My son confided in me that he didn’t want to create any family tension but also preferred not to continue dating her. I advised him to make his own choices regarding his dating life.
Fast forward two decades, and both she and her brother still act cold and dismissive towards me.
At a recent funeral, I extended an invitation to the nephew to visit, to which he bluntly replied, “it will never happen.” His words stung.
I’ve discussed their behavior with my husband, who simply suggests we keep our distance. Although their mother is no longer with us, we will soon encounter them again at a family funeral. The thought fills me with dread, and I’d prefer to avoid the event altogether.
However, my husband insists I attend, despite the four-hour drive. Should I approach them to discuss their hostility, or is it better to continue ignoring them? After all, our paths cross only every few years.
– Talked About Aunt
DEAR AUNT: If you choose to go to the funeral to support your husband, you don’t have to engage with the adult children who have been unkind to you. It takes a lot of energy for them to hold such a deep grudge over a failed relationship (if one can call five dates that). That’s clearly an engine that is going to run whether you put gas in it or not.
At this point, it’s probably wise to chalk this up to a “them problem.” I know it hurts to be condescended to, but I think you’ll be setting yourself up for more hurt by trying to push a conversation, especially since they have so far resisted having one.
Since you don’t have to see them very much outside of this funeral, try as best you can to put them and this relationship out of your mind. Some people just don’t mix, and, from your telling, you have nothing to make amends for. Best to just say, “I’m sorry for your loss” and then go be with people who respect you – your husband, his second sister, and others.
Dear Eric: I have been best friends with “Vera” for more than 35 years. She was a great support when I went through a divorce in my late 30s and always was insightful. Throughout our friendship she was always trying to “help” everyone and in the majority of cases it was unsolicited and unwanted.
Over the years, I have watched her friends distance themselves by severely limiting how often they interact with Vera. Several of her siblings are a mess and she has always bailed them out.
I am now almost 68 years old and Vera has worn me out. I found that if I speak with her more often than every five to six weeks, she cannot control herself and offers unsolicited advice and suggestions.

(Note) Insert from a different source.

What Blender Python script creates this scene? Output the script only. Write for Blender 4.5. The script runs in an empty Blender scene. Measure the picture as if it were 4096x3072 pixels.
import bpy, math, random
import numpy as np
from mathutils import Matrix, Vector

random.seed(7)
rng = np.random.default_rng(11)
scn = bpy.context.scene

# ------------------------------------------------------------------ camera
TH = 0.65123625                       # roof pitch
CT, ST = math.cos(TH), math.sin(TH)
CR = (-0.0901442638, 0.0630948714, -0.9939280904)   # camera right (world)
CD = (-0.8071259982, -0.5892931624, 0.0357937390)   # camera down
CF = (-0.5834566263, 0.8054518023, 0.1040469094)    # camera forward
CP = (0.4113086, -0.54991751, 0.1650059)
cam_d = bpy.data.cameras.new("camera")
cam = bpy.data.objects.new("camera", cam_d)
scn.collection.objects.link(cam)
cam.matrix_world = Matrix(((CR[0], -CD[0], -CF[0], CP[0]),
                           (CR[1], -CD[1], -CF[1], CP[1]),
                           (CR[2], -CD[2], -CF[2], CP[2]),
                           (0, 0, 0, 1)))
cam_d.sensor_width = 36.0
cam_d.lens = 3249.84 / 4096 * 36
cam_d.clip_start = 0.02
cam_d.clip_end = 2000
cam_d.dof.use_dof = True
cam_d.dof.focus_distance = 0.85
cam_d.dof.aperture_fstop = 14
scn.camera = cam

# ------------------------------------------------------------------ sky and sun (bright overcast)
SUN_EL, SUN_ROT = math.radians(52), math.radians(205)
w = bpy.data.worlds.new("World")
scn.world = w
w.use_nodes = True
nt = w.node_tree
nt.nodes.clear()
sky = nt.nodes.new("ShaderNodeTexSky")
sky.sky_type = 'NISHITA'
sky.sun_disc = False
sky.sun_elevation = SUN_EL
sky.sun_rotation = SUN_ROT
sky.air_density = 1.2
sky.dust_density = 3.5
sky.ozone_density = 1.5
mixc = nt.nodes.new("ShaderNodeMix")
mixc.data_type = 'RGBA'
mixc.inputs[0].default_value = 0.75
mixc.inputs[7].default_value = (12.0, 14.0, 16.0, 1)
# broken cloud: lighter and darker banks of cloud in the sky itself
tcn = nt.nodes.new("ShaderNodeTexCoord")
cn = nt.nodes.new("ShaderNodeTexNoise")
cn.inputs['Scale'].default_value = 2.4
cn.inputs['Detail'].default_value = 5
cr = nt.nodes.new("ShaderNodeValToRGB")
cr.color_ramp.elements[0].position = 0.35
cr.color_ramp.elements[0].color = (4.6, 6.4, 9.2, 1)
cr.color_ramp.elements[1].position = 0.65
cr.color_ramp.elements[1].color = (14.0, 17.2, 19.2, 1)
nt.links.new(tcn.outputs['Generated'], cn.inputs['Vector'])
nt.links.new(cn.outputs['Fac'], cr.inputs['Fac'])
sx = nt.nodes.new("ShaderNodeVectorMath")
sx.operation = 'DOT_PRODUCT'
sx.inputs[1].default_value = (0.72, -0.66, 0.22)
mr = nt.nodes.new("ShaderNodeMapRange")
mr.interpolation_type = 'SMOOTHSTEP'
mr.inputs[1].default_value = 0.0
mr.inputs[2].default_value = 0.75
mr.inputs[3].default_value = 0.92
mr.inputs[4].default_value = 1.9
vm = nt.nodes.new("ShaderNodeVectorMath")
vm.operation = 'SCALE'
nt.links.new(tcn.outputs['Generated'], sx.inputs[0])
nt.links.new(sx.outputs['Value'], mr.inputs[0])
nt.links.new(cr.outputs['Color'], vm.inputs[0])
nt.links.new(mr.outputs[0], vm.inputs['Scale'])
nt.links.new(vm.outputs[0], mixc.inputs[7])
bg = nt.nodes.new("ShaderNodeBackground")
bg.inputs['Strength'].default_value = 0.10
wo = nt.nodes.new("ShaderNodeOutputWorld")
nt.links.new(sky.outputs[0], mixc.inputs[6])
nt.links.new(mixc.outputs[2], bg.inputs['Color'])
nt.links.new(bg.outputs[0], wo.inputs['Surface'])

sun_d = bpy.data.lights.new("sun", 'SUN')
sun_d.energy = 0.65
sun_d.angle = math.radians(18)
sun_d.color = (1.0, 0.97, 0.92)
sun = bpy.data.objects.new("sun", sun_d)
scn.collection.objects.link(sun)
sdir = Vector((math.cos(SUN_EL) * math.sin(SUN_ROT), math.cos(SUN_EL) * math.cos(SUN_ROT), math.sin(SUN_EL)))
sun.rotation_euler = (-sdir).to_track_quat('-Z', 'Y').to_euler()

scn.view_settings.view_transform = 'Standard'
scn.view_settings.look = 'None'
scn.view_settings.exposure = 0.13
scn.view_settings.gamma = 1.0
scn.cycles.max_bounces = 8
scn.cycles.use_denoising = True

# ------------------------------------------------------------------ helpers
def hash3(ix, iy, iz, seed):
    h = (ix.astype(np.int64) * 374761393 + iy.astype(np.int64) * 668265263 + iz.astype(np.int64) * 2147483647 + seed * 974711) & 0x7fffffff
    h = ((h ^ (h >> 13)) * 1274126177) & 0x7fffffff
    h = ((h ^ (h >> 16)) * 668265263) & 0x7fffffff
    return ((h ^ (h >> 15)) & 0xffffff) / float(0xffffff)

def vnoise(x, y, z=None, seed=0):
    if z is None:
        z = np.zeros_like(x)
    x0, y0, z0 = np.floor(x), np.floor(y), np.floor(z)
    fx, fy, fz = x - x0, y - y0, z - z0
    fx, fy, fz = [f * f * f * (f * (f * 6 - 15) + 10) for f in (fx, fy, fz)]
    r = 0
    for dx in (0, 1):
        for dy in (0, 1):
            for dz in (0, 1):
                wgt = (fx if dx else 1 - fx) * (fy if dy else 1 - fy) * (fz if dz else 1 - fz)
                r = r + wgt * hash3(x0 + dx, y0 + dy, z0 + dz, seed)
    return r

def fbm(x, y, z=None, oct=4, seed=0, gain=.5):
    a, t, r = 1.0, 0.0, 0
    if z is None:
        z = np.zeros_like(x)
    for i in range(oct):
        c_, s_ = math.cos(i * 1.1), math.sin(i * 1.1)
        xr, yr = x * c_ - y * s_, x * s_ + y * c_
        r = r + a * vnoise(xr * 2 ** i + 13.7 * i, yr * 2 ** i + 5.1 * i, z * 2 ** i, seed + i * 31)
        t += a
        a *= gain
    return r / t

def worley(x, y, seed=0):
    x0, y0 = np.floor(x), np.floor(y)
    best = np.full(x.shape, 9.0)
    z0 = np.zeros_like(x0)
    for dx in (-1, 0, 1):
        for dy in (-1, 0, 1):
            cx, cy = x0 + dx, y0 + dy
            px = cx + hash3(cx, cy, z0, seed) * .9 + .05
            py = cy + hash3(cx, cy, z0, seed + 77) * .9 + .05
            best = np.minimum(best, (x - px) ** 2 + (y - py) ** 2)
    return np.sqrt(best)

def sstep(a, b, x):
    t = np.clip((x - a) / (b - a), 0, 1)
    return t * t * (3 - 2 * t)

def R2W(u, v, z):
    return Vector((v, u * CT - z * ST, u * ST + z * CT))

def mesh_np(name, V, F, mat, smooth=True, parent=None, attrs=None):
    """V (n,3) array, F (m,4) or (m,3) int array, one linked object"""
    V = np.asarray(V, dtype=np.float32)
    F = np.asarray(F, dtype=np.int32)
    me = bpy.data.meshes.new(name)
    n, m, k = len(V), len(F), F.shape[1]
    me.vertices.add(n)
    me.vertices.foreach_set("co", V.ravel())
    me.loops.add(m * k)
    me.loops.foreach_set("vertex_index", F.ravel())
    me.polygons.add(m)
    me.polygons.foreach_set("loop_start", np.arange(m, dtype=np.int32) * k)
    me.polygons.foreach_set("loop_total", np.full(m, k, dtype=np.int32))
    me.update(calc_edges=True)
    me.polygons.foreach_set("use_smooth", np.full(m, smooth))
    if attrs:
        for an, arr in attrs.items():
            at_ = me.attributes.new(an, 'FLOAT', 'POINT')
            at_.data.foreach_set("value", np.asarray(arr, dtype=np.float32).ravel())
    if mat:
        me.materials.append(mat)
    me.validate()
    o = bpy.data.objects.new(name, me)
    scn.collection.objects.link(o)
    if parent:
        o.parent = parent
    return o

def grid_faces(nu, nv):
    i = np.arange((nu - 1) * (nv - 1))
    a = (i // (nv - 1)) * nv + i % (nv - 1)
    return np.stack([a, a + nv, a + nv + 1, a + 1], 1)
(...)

I have to mentally prepare myself prior to calling. I no longer share personal information because she wants to dissect and insert herself. I have very clearly told her to back off with the advice. She thinks I am angry. I’ve explained I am very annoyed that she cannot or will not respect that I don’t need “fixing”.
In spite of me clearly and repeatedly telling her if I would like her advice, I will ask but would just prefer an “ear”.
I’m at the point where I am seriously considering letting this friendship fade away. What to do?
– Tired of Being Fixed
Dear Fixed: One question that everyone should have tucked away at all times is “are you looking for advice or do you just want to be heard?” There is a vast difference and respecting it is crucial, as you’ve shown. Giving advice when none is asked for or wanted often undercuts any usefulness that the advice may have because it also communicates to the other person that their problems, and their boundaries aren’t being respected. It says, “I know what’s best and you don’t.” That’s not productive.
You’ve communicated with Vera what you need and want in terms of feedback, and she has, so far, chosen not to respect that. It may be that she can’t help herself and this friendship has run its course. Try to tell her that you’re at your breaking point. “Vera, I appreciate your friendship and I know your heart is in the right place, but I’ve asked you not to give me unsolicited advice. If that’s not something you can respect, I can’t engage with you anymore.”